#### Written instruction:
Write out all of the lines below, exactly and completely.

#### Entries supplied:
━━━━━━━━━━━━━━━━━━━━━━━━━━━━━━

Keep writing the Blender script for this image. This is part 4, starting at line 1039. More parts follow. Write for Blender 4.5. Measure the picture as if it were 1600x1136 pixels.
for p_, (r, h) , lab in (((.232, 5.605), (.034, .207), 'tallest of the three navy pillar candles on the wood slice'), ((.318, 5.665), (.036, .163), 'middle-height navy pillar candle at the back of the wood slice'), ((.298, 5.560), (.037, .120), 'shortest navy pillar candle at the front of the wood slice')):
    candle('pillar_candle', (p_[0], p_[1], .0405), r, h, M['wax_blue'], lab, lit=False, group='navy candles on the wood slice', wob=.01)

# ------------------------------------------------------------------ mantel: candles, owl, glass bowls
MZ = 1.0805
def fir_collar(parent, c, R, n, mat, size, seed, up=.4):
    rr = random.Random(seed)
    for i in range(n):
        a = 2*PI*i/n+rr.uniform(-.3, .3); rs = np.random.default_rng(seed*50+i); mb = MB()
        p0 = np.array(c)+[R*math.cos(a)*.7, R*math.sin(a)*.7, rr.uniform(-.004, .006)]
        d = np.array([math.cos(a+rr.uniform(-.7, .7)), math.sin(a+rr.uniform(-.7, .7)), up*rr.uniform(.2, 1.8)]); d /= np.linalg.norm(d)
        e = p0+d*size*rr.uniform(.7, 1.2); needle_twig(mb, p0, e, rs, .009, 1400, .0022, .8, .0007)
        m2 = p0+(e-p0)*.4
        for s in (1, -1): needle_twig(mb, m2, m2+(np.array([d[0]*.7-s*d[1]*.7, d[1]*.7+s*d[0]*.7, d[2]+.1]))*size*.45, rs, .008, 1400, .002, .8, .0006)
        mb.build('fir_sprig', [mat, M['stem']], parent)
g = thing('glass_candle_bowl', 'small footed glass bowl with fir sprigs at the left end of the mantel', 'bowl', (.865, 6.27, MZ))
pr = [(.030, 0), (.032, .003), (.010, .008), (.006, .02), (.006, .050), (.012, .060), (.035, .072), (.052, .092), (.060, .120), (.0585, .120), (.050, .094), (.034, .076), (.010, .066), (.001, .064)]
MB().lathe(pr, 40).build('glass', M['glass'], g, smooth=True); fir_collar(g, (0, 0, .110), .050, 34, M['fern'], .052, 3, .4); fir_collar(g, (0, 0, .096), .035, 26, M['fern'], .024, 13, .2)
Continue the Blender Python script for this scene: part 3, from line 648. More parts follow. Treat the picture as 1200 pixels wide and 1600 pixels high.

━━━━━━━━━━━━━━━━━━━━━━━━━━━━━━

#### Result of the task:
Keep writing the Blender script for this image. This is part 4, starting at line 1039. More parts follow. Write for Blender 4.5. Measure the picture as if it were 1600x1136 pixels.
for p_, (r, h) , lab in (((.232, 5.605), (.034, .207), 'tallest of the three navy pillar candles on the wood slice'), ((.318, 5.665), (.036, .163), 'middle-height navy pillar candle at the back of the wood slice'), ((.298, 5.560), (.037, .120), 'shortest navy pillar candle at the front of the wood slice')):
    candle('pillar_candle', (p_[0], p_[1], .0405), r, h, M['wax_blue'], lab, lit=False, group='navy candles on the wood slice', wob=.01)

# ------------------------------------------------------------------ mantel: candles, owl, glass bowls
MZ = 1.0805
def fir_collar(parent, c, R, n, mat, size, seed, up=.4):
    rr = random.Random(seed)
    for i in range(n):
        a = 2*PI*i/n+rr.uniform(-.3, .3); rs = np.random.default_rng(seed*50+i); mb = MB()
        p0 = np.array(c)+[R*math.cos(a)*.7, R*math.sin(a)*.7, rr.uniform(-.004, .006)]
        d = np.array([math.cos(a+rr.uniform(-.7, .7)), math.sin(a+rr.uniform(-.7, .7)), up*rr.uniform(.2, 1.8)]); d /= np.linalg.norm(d)
        e = p0+d*size*rr.uniform(.7, 1.2); needle_twig(mb, p0, e, rs, .009, 1400, .0022, .8, .0007)
        m2 = p0+(e-p0)*.4
        for s in (1, -1): needle_twig(mb, m2, m2+(np.array([d[0]*.7-s*d[1]*.7, d[1]*.7+s*d[0]*.7, d[2]+.1]))*size*.45, rs, .008, 1400, .002, .8, .0006)
        mb.build('fir_sprig', [mat, M['stem']], parent)
g = thing('glass_candle_bowl', 'small footed glass bowl with fir sprigs at the left end of the mantel', 'bowl', (.865, 6.27, MZ))
pr = [(.030, 0), (.032, .003), (.010, .008), (.006, .02), (.006, .050), (.012, .060), (.035, .072), (.052, .092), (.060, .120), (.0585, .120), (.050, .094), (.034, .076), (.010, .066), (.001, .064)]
MB().lathe(pr, 40).build('glass', M['glass'], g, smooth=True); fir_collar(g, (0, 0, .110), .050, 34, M['fern'], .052, 3, .4); fir_collar(g, (0, 0, .096), .035, 26, M['fern'], .024, 13, .2)
Continue the Blender Python script for this scene: part 3, from line 648. More parts follow. Treat the picture as 1200 pixels wide and 1600 pixels high.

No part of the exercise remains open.